Open-armed and open-hearted
Francis embraces those teetering
on the brink of poverty, trampled
by war and greed, lost
in disillusionment and darkness.
Throwing off the ermine and silk
and red shoes, abandoning
the papal palace, he reaches out
to ordinary folk with candor
and common language.
He makes the gospel speak
again to all those hungering
and understanding, yearning
for a place to call home.
Barbara Mayer, OSB
October 2013
This is the
second poem of Barb’s that I’ve shared with you.

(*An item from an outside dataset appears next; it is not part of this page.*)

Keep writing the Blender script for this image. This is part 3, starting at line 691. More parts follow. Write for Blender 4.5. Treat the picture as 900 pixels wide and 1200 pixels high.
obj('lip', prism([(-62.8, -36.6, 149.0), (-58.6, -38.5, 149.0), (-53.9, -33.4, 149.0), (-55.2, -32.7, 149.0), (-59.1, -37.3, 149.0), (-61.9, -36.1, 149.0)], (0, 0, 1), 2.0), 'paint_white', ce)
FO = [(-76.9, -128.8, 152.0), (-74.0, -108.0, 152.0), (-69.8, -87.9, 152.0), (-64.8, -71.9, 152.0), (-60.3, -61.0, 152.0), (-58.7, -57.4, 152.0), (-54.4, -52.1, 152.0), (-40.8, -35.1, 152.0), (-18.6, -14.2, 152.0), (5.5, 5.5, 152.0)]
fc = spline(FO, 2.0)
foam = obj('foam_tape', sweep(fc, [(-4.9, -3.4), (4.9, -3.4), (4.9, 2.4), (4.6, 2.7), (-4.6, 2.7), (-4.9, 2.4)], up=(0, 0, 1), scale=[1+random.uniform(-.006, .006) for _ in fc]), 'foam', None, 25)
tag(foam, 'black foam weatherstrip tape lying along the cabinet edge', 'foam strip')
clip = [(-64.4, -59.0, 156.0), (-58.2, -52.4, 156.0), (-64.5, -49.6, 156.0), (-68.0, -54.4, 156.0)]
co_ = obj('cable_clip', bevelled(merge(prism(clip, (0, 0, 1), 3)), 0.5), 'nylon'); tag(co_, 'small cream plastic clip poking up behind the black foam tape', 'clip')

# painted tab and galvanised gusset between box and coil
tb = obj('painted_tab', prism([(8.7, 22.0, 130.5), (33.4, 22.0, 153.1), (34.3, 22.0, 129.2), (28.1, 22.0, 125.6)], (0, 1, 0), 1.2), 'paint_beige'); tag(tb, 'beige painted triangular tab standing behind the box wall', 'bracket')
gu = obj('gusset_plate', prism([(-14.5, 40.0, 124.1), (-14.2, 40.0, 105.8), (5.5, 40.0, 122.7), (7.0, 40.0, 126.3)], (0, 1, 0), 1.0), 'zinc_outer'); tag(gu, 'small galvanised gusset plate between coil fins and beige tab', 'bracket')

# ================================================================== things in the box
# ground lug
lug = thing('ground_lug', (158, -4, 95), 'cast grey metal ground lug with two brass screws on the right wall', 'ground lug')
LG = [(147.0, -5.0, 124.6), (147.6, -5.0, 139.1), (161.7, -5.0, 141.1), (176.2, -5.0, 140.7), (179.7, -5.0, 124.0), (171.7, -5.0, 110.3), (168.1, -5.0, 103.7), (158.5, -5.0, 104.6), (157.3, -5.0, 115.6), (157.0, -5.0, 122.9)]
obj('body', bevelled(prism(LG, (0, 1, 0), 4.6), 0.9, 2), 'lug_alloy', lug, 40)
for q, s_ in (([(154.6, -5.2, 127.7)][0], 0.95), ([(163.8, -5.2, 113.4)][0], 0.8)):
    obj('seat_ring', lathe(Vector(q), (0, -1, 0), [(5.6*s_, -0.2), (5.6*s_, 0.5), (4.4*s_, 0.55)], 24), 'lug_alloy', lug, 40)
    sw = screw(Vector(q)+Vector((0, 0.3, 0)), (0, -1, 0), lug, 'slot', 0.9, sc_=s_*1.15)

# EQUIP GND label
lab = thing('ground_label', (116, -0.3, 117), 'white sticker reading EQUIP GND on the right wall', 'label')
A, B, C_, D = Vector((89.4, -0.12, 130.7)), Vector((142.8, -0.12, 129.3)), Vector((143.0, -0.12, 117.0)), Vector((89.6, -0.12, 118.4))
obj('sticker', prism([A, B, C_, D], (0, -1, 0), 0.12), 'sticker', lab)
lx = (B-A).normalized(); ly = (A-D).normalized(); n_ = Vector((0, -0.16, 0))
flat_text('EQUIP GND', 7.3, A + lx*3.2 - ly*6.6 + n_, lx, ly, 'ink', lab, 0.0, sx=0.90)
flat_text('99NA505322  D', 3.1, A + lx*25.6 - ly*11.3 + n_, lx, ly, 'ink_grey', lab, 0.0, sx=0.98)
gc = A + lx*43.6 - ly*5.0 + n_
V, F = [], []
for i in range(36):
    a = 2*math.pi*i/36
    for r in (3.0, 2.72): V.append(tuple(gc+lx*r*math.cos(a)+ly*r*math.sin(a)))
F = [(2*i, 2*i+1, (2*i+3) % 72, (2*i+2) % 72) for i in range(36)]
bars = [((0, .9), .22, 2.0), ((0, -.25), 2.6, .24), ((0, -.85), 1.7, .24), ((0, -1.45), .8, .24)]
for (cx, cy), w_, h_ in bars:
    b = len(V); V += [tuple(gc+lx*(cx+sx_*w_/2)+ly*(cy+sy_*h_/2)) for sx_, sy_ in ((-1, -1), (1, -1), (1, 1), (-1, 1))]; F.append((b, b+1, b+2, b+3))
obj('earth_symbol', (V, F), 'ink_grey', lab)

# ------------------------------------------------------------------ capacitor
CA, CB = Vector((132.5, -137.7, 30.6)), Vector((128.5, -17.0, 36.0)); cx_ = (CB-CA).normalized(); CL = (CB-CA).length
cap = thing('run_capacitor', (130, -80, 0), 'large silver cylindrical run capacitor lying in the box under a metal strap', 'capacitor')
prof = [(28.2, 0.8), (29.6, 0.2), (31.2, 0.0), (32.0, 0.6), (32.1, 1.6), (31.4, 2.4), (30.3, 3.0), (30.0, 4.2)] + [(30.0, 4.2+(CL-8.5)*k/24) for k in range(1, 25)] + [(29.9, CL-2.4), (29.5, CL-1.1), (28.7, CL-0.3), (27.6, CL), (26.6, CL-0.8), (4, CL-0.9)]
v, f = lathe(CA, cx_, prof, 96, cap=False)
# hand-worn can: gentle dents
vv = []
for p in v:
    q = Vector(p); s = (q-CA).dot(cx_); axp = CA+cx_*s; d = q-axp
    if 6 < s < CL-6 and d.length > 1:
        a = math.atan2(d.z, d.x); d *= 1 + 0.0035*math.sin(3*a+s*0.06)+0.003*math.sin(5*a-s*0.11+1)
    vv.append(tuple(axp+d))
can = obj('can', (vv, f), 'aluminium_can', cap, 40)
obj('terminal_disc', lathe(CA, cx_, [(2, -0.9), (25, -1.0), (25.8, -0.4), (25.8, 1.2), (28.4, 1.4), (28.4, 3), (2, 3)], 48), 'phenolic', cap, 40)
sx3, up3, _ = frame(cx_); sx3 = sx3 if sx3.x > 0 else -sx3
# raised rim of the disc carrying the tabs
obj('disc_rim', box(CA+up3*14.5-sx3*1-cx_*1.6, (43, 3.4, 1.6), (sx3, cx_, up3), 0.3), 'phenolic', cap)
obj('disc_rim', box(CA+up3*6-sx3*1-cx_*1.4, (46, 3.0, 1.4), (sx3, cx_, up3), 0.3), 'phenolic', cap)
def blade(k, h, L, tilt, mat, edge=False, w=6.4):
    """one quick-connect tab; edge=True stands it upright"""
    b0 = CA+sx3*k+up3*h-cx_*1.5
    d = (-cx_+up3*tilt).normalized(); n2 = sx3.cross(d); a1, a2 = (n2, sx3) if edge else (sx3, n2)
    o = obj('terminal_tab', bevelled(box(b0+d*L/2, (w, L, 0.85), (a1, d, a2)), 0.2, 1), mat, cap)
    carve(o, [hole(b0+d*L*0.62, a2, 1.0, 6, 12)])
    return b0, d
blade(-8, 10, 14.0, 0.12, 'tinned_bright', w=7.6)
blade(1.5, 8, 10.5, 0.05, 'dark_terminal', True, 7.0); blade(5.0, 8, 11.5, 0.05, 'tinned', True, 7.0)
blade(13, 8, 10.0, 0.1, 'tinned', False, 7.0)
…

The first was one about the
return of a number of ex-nuns, myself included, to the Mount in May 2013 to
celebrate the monastery’s sesquicentennial. Click here if you’d like to read
that poem.
2) On
January 26, I posted for the first time in fourteen weeks on my Sunday writing
blog: Word-Crafting: a Writer’s Blog. For that posting, I reviewed Return to Canterbury, written by a
fellow blogger. It is a sequel to her first book, The Christmas Village. If you have time, I hope you’ll visit my
Sunday blog and read the review. Melissa Goodwin’s novel for 10-to-14-year-olds
is so well written that it appeals not only to young readers, but also to those
of us who’ve enjoyed a lengthy number of years!
If
all goes well with the weather and the barometer and my friend, whose health is
not so good right now, I’ll return next Monday to reading blogs and next
Thursday to sharing with you another convent story. Peace.